View over Avliotes towards the coast
Just past the village square we saw a sign for a taverna and sure enough, 30 feet up a sharp hill to our left was a small taverna with two people, who we took not to be locals, sitting outside at one of the two tables. We stepped inside and a pleasant young lady provided us with two beers and a menu. We took our drinks outside and perused the menu. It transpired that the young couple occupying the other table were English and after introducing ourselves they told us that they were staying with the girls parents who lived in the village. Whilst we were still deciding on lunch we were given a small platter of cooked snacks (mezze) to accompany our beer. It was, so our new friends told us, the speciality of this taverna to provide a mezze dish with drinks purchased, and they were delicious and very welcome as we were both pretty hungry. We ordered a meal and over a further beer chatted more to the young couple. Apparently they used to run a bar in the nearby resort of Sidari but unfortunately things had not worked out and they had been forced to sell up and return to England. Far from being bitter, they both looked back on their experience with fond memories and still loved Corfu.

We ate our lunch had another couple of beers and decided that we should begin to make our way back to Agios Stefanos before it became dark. The taverna Spiros was very pleasant and very traditional and the young girl serving spoke good English and we told her we would undoubtedly call in again at some time during the remainder of our holiday. As we walked back through the village, the other bars and shops that had previously been closed were beginning to open up and it was noticeable that more local people had also appeared on the streets. Perhaps it was the time of day with the temperature dropping and the working day over.

The walk back seemed to be quicker than on our outward journey and perhaps more downhill and we reached the church and petrol station junction in good time. We had discovered that when they started work on the new road they had been remiss in not realising that there was a right of way across the road to the church and the only safe way of achieving this was to build a bridge over the road. Apparently, there was no budget for such a construction so....the new road remains closed so as not to interfere with the religious aspect of this problem. For the life of us, we could not understand why a simple pedestrian crossing could not be used thereby allowing the road to be open and take away the hazardous journey through Avliotes. Greek logic maybe!?

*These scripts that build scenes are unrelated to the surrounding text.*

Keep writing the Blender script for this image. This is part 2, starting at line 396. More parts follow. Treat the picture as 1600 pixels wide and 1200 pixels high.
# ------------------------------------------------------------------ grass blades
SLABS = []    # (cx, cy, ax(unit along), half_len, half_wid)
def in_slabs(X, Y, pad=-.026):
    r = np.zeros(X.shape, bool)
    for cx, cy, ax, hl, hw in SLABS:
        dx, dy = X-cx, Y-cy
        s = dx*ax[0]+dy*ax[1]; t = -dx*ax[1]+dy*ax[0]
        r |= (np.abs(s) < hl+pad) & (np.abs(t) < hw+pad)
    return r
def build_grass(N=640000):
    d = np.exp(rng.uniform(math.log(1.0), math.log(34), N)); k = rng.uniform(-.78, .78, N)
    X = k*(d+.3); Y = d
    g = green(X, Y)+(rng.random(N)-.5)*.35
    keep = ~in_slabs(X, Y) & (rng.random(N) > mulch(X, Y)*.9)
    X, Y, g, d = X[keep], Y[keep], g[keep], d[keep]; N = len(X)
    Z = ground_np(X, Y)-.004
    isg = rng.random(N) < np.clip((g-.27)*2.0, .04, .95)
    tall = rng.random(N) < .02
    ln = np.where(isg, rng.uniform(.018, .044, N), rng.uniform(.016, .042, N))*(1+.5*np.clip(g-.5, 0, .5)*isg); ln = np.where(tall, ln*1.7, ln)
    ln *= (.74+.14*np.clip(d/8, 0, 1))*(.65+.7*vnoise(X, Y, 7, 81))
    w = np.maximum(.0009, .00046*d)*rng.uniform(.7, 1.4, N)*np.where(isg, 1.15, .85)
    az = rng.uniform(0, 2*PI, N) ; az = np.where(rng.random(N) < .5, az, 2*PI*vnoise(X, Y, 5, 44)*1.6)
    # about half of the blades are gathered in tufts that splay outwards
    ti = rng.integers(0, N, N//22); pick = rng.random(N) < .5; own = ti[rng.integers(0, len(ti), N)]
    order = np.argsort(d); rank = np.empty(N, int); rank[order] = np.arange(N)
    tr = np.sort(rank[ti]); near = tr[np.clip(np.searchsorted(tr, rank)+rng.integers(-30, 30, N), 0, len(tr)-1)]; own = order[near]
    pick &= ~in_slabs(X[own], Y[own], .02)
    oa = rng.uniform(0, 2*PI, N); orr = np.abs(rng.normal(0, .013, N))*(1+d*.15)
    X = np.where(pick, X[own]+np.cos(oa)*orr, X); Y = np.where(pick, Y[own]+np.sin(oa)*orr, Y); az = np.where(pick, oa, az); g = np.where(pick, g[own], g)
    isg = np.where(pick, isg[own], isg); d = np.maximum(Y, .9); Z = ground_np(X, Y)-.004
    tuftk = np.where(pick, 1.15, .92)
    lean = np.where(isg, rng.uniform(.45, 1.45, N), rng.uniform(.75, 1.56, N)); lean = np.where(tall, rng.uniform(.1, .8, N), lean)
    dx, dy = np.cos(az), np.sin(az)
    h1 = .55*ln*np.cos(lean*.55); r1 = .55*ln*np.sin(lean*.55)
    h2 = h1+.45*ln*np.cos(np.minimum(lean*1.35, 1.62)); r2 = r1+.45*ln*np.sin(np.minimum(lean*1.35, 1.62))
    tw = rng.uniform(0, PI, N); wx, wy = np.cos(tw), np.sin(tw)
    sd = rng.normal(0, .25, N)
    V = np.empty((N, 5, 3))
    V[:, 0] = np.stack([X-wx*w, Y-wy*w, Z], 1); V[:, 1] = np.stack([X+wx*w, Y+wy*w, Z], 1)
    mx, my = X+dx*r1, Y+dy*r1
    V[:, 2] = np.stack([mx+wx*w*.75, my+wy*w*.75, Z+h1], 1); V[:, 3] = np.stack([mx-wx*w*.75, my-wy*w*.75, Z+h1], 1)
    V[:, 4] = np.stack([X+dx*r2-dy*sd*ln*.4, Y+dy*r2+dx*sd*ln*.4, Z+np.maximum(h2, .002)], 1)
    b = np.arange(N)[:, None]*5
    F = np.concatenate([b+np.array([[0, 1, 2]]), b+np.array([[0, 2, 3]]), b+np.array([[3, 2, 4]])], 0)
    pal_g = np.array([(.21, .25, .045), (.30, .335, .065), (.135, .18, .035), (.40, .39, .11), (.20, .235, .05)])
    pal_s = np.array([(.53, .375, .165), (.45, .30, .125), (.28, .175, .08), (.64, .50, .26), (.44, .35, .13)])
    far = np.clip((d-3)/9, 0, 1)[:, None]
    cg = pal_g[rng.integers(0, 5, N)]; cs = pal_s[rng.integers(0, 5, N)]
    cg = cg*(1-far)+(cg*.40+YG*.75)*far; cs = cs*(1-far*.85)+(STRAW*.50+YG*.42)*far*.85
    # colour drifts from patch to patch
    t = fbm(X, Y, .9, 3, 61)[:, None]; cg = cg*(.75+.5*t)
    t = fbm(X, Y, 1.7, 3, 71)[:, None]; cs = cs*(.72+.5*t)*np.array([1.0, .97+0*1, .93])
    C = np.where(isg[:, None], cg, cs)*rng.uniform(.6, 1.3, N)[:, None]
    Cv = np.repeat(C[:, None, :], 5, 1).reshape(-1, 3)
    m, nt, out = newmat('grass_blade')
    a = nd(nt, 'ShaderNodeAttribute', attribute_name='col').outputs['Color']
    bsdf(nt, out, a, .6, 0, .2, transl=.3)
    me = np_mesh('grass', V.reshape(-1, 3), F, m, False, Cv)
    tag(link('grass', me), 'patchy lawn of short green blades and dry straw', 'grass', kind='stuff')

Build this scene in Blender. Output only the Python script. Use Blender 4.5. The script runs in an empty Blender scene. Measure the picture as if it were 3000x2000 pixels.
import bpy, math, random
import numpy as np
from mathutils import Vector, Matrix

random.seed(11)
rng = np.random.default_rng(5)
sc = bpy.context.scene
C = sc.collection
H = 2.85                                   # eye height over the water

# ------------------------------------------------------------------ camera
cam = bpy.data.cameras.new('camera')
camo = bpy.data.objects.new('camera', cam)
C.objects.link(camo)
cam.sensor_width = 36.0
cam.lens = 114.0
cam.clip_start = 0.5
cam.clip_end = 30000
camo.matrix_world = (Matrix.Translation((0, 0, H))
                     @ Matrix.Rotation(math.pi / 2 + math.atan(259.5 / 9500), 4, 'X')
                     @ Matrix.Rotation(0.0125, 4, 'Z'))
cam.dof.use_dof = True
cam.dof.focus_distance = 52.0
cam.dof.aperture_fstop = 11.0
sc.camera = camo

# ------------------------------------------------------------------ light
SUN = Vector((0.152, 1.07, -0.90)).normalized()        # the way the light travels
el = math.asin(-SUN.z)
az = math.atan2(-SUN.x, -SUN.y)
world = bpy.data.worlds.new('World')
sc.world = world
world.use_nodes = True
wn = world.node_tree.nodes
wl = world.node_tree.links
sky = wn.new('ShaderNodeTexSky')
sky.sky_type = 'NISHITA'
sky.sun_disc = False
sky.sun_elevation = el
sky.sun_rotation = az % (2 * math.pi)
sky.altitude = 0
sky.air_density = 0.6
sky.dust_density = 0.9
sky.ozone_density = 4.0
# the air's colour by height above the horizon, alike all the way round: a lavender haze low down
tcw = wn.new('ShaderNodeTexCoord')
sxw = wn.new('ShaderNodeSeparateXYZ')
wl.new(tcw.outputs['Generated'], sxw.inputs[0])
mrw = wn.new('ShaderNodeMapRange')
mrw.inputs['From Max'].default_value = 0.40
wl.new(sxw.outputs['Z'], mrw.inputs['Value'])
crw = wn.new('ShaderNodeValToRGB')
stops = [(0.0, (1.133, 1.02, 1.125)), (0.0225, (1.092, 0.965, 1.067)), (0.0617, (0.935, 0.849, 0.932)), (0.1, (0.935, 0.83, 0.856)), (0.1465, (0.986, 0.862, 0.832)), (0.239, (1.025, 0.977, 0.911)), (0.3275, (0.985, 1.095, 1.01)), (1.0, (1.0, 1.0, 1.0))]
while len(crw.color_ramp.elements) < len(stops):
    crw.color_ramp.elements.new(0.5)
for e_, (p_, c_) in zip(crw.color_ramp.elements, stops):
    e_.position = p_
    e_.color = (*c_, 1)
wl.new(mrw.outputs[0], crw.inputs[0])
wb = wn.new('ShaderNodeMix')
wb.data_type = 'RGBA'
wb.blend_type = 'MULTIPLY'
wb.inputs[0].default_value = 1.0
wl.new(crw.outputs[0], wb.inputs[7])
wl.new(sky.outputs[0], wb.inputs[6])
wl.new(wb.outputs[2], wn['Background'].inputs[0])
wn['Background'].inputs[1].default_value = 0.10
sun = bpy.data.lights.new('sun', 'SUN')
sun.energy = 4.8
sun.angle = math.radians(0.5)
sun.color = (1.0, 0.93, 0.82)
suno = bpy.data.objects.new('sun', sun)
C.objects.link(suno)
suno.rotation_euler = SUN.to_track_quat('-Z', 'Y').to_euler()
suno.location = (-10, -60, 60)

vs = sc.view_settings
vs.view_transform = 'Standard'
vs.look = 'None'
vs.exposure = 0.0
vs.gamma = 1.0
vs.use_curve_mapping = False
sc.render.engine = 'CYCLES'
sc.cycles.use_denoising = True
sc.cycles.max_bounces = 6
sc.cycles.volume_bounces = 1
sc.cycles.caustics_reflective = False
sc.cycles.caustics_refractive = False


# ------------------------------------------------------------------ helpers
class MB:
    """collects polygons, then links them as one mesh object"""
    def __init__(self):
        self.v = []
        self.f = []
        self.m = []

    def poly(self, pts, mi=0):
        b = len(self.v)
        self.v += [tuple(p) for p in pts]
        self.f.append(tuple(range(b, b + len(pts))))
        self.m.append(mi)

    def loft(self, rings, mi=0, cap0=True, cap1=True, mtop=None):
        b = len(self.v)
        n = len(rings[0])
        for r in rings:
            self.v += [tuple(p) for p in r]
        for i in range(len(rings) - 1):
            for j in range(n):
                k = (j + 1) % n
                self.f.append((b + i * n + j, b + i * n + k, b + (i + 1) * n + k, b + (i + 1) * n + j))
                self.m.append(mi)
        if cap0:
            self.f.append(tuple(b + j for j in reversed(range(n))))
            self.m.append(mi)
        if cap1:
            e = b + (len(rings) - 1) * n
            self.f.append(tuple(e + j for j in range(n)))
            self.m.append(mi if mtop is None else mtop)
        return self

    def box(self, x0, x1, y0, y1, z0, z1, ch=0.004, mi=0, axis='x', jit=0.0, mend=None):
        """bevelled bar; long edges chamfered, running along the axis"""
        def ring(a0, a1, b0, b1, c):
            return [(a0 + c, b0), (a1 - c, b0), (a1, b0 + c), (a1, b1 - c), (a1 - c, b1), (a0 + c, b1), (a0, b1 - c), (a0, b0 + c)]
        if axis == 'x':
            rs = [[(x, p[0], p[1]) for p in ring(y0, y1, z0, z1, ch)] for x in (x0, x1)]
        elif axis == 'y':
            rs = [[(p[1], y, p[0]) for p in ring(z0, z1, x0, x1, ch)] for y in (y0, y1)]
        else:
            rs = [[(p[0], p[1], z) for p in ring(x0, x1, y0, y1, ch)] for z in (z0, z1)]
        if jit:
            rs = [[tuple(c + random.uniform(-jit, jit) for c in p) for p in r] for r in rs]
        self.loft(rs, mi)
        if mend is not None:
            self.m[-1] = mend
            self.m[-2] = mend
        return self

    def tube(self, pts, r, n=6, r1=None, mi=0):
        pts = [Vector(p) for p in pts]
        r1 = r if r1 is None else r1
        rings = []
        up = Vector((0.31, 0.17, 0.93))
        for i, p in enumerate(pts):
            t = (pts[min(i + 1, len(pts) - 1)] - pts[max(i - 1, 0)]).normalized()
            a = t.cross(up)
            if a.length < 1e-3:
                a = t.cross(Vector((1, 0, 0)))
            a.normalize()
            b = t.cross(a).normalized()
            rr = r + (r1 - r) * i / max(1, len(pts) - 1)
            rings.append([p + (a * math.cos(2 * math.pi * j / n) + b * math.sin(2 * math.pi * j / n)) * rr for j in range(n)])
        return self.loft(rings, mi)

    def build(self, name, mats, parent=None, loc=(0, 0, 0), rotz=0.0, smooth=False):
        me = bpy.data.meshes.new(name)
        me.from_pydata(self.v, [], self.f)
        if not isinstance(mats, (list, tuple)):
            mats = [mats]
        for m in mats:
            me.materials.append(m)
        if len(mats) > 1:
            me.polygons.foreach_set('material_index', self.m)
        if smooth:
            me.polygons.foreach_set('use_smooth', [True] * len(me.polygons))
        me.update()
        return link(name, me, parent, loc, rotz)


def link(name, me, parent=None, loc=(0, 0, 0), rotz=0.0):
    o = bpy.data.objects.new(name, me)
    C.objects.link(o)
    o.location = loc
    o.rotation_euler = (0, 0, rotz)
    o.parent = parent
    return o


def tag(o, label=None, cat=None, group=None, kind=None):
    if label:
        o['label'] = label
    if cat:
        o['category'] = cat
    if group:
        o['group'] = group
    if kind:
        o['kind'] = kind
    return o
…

Back on the outskirts of Agios Stefanos we stopped for refreshment at a residence called the Kapitano, situated on the top of the hill leading down into the main resort of Agios Stefanos. It seemed a pleasant establishment with the accommodation hidden away behind the trees bordering the swimming pool. We stayed for a couple of hours, chatting with a delightful couple of ladies who were staying there and who had befriended each other as both were travelling independently. Leaving the Kapitano, we next came to Theresa's pool and bar and seeing lights on we decided to call in here also. There were about half a dozen people watching live football, in fact two matches were being shown on two separate screens so we could take our choice. We stayed for a couple of beers and then made our way back to the Barras. It was now 11.30pm  and George and the boys had obviously decided to close for the night. The El Greco adjacent to the Barras was still lit and it was to here that we retired for yet more drinks! We met a lovely couple, Charlie and Beryl, who were staying at the Thomas Bay Hotel next door to the Barras and chatted with them. I was admittedly slightly merry and, as they informed me a day or two later, I had a bit of a stagger on when heading for the toilets that made them giggle.

I'm not quite sure what time it was when we eventually went to bed but it had been a good day and we had met some nice people yet again. It was one of those days when we hadn't planned anything as such and it is often the case that these are the best sort of days. Yammas.